RESTATEMENT (2D) CONFLICT OF LAWS § 117 (1971). Comment b to section 117 provides:
As between States of the United States, the rule of this Section is one of constitutional law. Provided that the judgment is valid (see § 92), full faith and credit requires that it be recognized and enforced in a sister State even though the original claim is contrary to the strong public policy of the sister State. Fauntleroy v. Lum, 210 U.S. 230 [28 S. Ct. 641, 52 L. Ed. 1039] (1908). This is a situation where no departure from the command of full faith and credit is permitted by the principles stated in § 103.

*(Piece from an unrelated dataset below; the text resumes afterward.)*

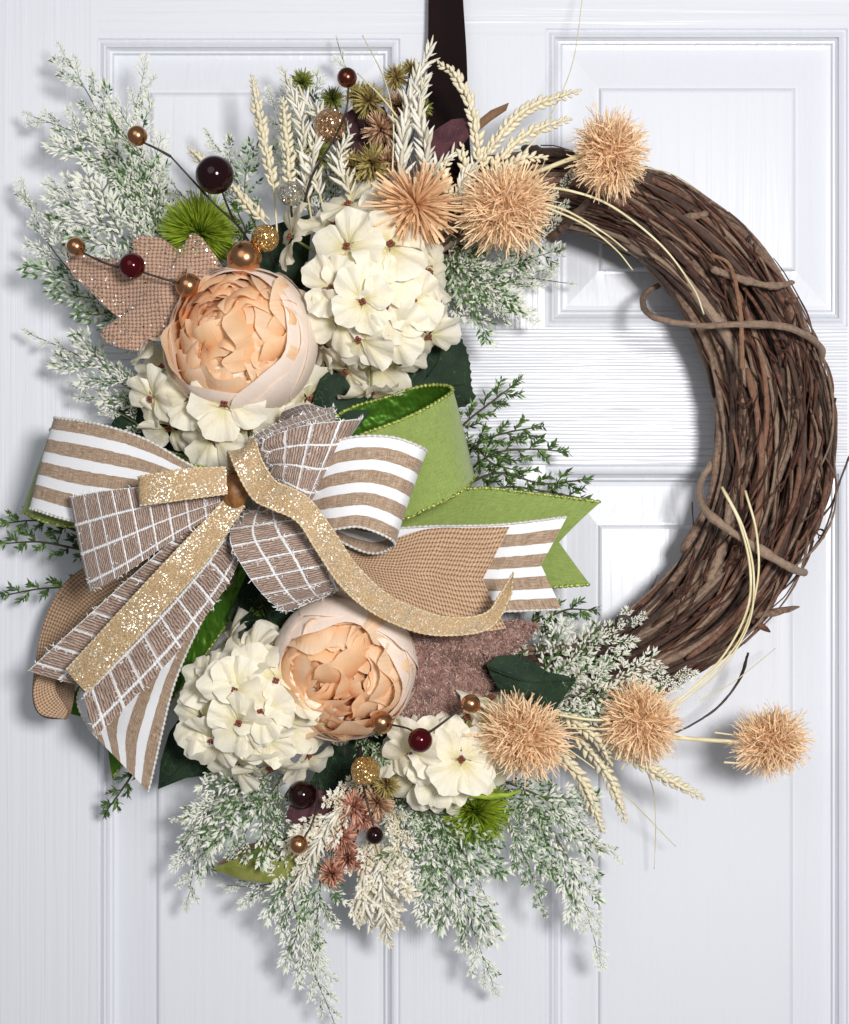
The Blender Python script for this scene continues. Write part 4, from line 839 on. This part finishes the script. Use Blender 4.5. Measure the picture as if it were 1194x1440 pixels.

RESTATEMENT (2D) CONFLICT OF LAWS § 117, Comment b (1977). Other state courts have concluded that a judgment based on a gambling debt must be enforced, despite a strong local public policy expression disfavoring gambling. See Conquistador Hotel Corp. v. Fortino, 99 Wis. 2d 16, 298 N.W.2d 236 (1980); Hilton International Co. v. Arace, 35 Conn. Supp. 522, 394 A.2d 739 (1977). See also FMS Management Systems, Inc. v. Thomas, 65 N.C. App. 561, 309 S.E.2d 697 (1983), aff'd. 310 N.C. 742, 314 S.E.2d 545 (1984) ("The Fauntleroy decision, ... `narrows almost to the vanishing point the area of state public policy relief from the mandate of the Full Faith and Credit Clause at least so far as the judgments of sister states are concerned.'").
[4] The trial court relied on dictum in Pacific Employers Insurance Co. v. Industrial Accident Commission, 306 U.S. 493, 59 S. Ct. 629, 83 L. Ed. 940 (1939).